The New International Energy Conservation Code

There’s a great deal of chatter about reducing regulation. Recently, barbs have been thrown specifically at government requirements for CFLs and low-flow toilets. The anti-regulation proponents insist that Americans should make efficiency choices on an individual basis, and if they want to use wasteful practice, well, that’s their right.

But one entirely unique benefit of government regulation is that it can work at scale, at large scale, in fact. For instance, encouraging someone to use CFLs may get some converts who want to save the $40 per year per bulb. Requiring every home to replace old bulbs with CFLs is meaningful, with implications to our national security and energy independence.

Accordingly, with the power to implement regulation that has the force of law on a national scale, the U.S. Department of Energy established worthy goals to improve the energy efficiency of residential building through the 2012 implementation of the (proposed) International Code Council’s International Energy Conservation Code. The DOE’s immediate goal is 30 percent incremental savings compared to the 2006 IECC.

Admirable? You bet. Possible to achieve without regulations that have the force of law? No. That’s why these regulations should be welcomed.

The proposed changes in the IECC have some eye-popping requirements, especially for insulation and new window specs. For example, above-grade wall insulation in Zone 3 (e.g., San Francisco) would move from R-13 to R-20. Achieving this will require additional costs, and a change in wall-framing techniques. A 2x4 stud wall with 31/2 in. of insulation achieves around R-15 — not quite enough for the new IECC. If you didn’t step up to 2x6 framing, you’d have to beef up your 2x4 walls with XPS rigid foam to meet the new spec, and that takes training and quality control of the seam sealing around the foam. Most builders will likely move to 2x6 stud walls because they can achieve R-20 fairly easily.

Basement wall insulation in Zone 3 would move from no insulation requirement to R-5, and in Zones 5-8 (e.g., Chicago) from R-13 to R-19. Floor insulation in Zones 7 and 8 would move from R-30 to R-38. Ceiling insulation requirements would move from R-30 to R-38 in Zone 3, and from R-38 to R-49 in Zone 5.

For lighting, you don’t have to use CFLs, but 50 percent of the lighting would have to be as efficient as CFLs. For ducts, sealing leakage limits would be verified by required testing if the ducts pass through unconditioned space.

The proposed IECC would also demand aggressive window standards. In Zone 1 (e.g., Miami), the U-factor would move from U-1.2 to U-0.50. For Zone 4 (e.g., Albuquerque), the U-factor would move from U-0.40 to 0.35. The U-factor expresses the rate of heat loss. The lower the U-factor, the better the window is at insulating. In areas where you spend most of your energy dollars on heating, the U-factor is the rating that should be considered first.
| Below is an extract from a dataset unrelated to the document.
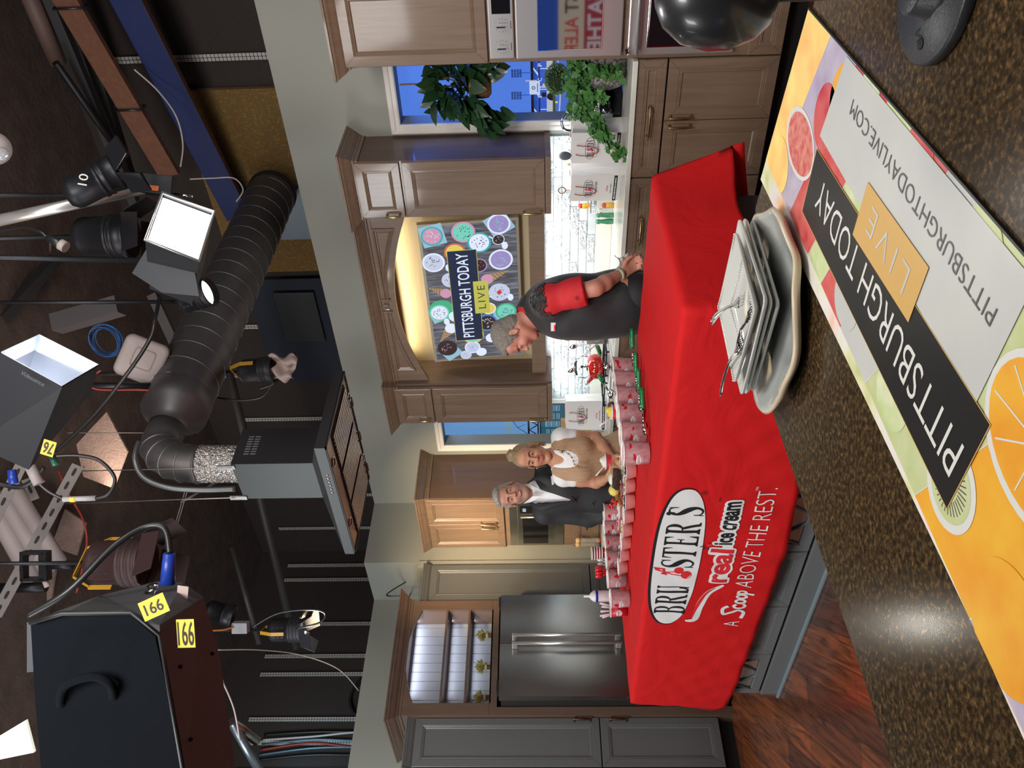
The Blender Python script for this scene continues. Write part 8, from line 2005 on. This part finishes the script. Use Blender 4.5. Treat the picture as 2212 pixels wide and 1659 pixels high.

Solar Heat Gain Coefficient measures the fraction of solar energy admitted by a window and tells you how well the product blocks heat caused by sunlight. The lower the SHGC, the less solar heat the window transmits into the living space. SHGC is measured on a scale of zero to one; available values typically range from 0.25 to 0.80. In areas where you spend most of your energy dollars on cooling, the SHGC is the rating that should be considered first. With the proposed IECC changes, in Zones 1, 2, and 3 (e.g., Miami, Houston and San Francisco), the required SHGC would move from 0.40 to 0.30.

There no doubt will be complaints about the added cost of compliance (time, materials, training) and inspections, and how these costs will eventually be passed on to the home buyer. But honestly, even if costs are passed on to buyers, don’t we all benefit from the regulation?